Print and sign shops in the lower middle market typically trade at 2.5x to 4.0x SDE. Shops at the lower end of the range tend to have significant owner dependency, aging equipment, inconsistent revenue, or high customer concentration. Shops commanding 3.5x–4.0x typically have diversified commercial client bases with repeat order history, modern wide-format and specialty printing equipment, trained staff operating without daily owner involvement, and multiple revenue streams including signage installation, vehicle wraps, and promotional products.
Client retention is the biggest risk in any print or sign shop acquisition, particularly when the owner has managed those relationships personally for years. Buyers mitigate this through transition service agreements requiring the seller to personally introduce them to top accounts, accompany them on client visits, and remain available by phone for 90–180 days post-close. Sellers who proactively introduce the buyer to their commercial contacts and communicate the transition positively tend to see much higher retention rates. Earnout structures also create a financial incentive for sellers to protect client relationships through the transition period.
The vast majority of print and sign shop acquisitions are structured as asset purchases. This allows the buyer to acquire specific equipment, goodwill, customer lists, the trade name, and the lease — without assuming unknown liabilities such as old vendor disputes, equipment loans, or tax obligations. Asset purchases also allow the buyer to step up the depreciable basis of equipment to fair market value, which is a significant tax benefit when acquiring shops with $200,000–$500,000 in printing machinery. Stock purchases are rare and typically only occur when there is a specific reason to preserve a corporate entity, such as a valuable government contract or a transferable license.

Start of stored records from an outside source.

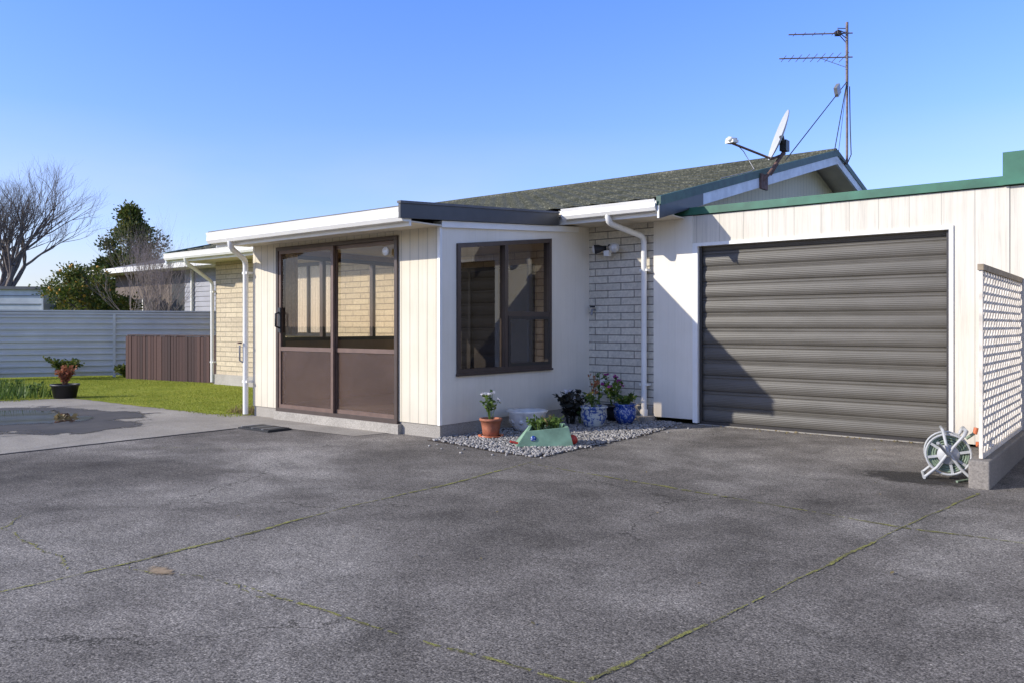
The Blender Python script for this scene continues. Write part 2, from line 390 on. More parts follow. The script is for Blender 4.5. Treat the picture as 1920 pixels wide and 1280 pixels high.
for i in range(60): b.leaf((-1.15-abs(random.gauss(0,.08)),U(7.4,9),.006),(U(-1,1),U(-1,1),U(0,.3)),U(.015,.04),U(.01,.02),'drytuft')
b.obj('fallen_leaves')

# ---------------------------------------------------------------- house
H=empty('brick_house',(-10,9.1,0)); 
def P(ob):
    ob.parent=H; ob.matrix_parent_inverse=Matrix.Translation((10,-9.1,0)); return ob
Yw=9.1; RY=14.95; RZ=4.33; EZ=2.68; EY=8.4; SL=(RZ-EZ)/(RY-EY)
b=B()
b.box(-15.28,-6.1,Yw,Yw+.12,.22,2.53,'brick_cream')
b.box(-15.28,-15.16,Yw+.12,20.8,.22,2.53,'brick_cream')
b.box(-15.16,-5,20.68,20.8,.22,2.53,'brick_cream')
b.prismX([(9.1,2.53),(20.8,2.53),(RY,RZ-.08)],-15.26,-15.18,'gable')
b.prismX([(9.22,2.4),(20.8,2.4),(20.8,2.53+.02),(RY,RZ-.10),(9.22,2.6)],-5.08,-5.0,'gable')
P(b.obj('brick_walls'))
b=B(); b.box(-6.1,-5.0,Yw,Yw+.12,.18,2.53,'brick_shadelift'); P(b.obj('entry_brick_wall'))
b=B(); b.box(-15.31,-9.5,Yw-.03,Yw+.12,-.02,.22,'concrete_lt'); b.box(-6.0,-5.02,Yw-.02,Yw+.1,-.02,.18,'concrete_lt')
b.box(-15.31,-15.2,Yw+.12,20.8,-.02,.22,'concrete_lt'); P(b.obj('foundation'))
b=B(); X0,X1=-15.85,-4.52; nx=150; nc=18
for side in (0,1):
    rows=[]
    for c in range(nc):
        for fr,off in ((0,.035),(1,.006)):
            s=(c+fr)/nc; y=EY+(RY-EY)*s; z=EZ+(RZ-EZ)*s+off
            if side: y=2*RY-y
            rows.append((y,z))
    vs=[];fs=[]
    for y,z in rows:
        for i in range(nx+1):
            x=X0+(X1-X0)*i/nx; vs.append((x,y,z+.010*math.sin(i*2*math.pi/4)))
    for r in range(len(rows)-1):
        for i in range(nx):
            q=(r*(nx+1)+i,r*(nx+1)+i+1,(r+1)*(nx+1)+i+1,(r+1)*(nx+1)+i)
            fs.append(q if not side else q[::-1])
    b.add(vs,fs,'roof')
b.tube([(X0,RY,RZ+.02),(X1,RY,RZ+.02)],.07,'roof',8)
b.prismX([(EY,EZ-.03),(RY,RZ-.03),(2*RY-EY,EZ-.03),(2*RY-EY,EZ-.06),(RY,RZ-.06),(EY,EZ-.06)],X0+.02,X1-.02,'soffit')
P(b.obj('roof'))
b=B()
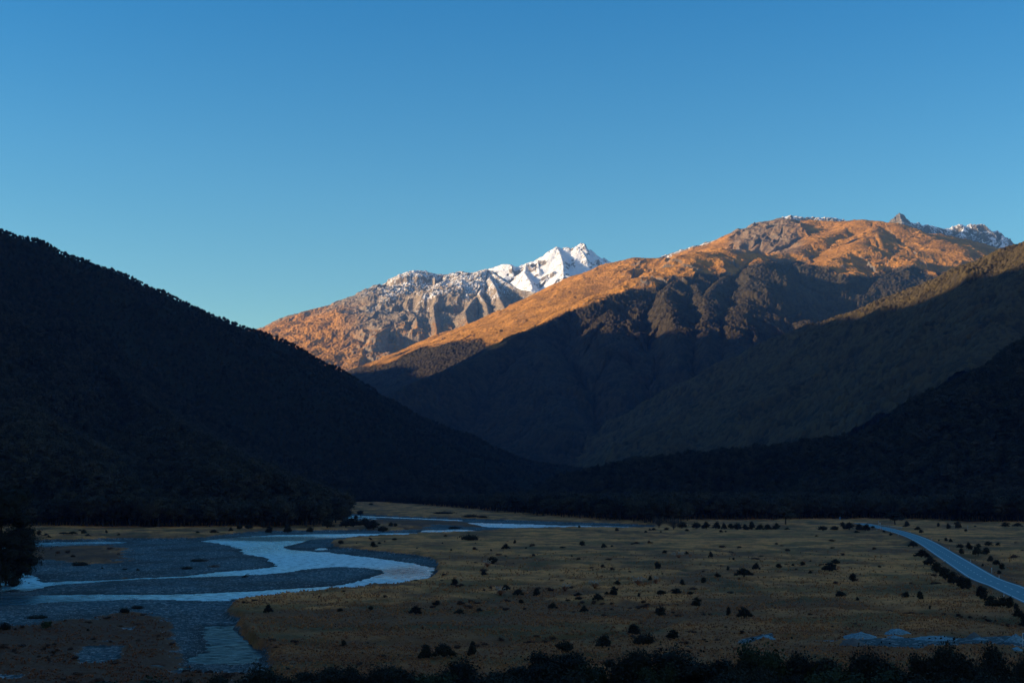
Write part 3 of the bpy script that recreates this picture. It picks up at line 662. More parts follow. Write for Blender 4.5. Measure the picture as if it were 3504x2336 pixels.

Equipment should be valued at fair market value by a qualified machinery and equipment appraiser, not at book value from the seller's balance sheet. Printing equipment depreciates quickly on paper but may retain strong utility value if maintained properly — a 5-year-old wide-format printer in good working condition may be worth $60,000–$90,000 on the open market even if it is fully depreciated on the books. Buyers should request maintenance records and current service contracts for all major equipment. Any machine requiring near-term replacement should be flagged and either deducted from the purchase price or addressed through a seller-funded repair or replacement escrow at closing.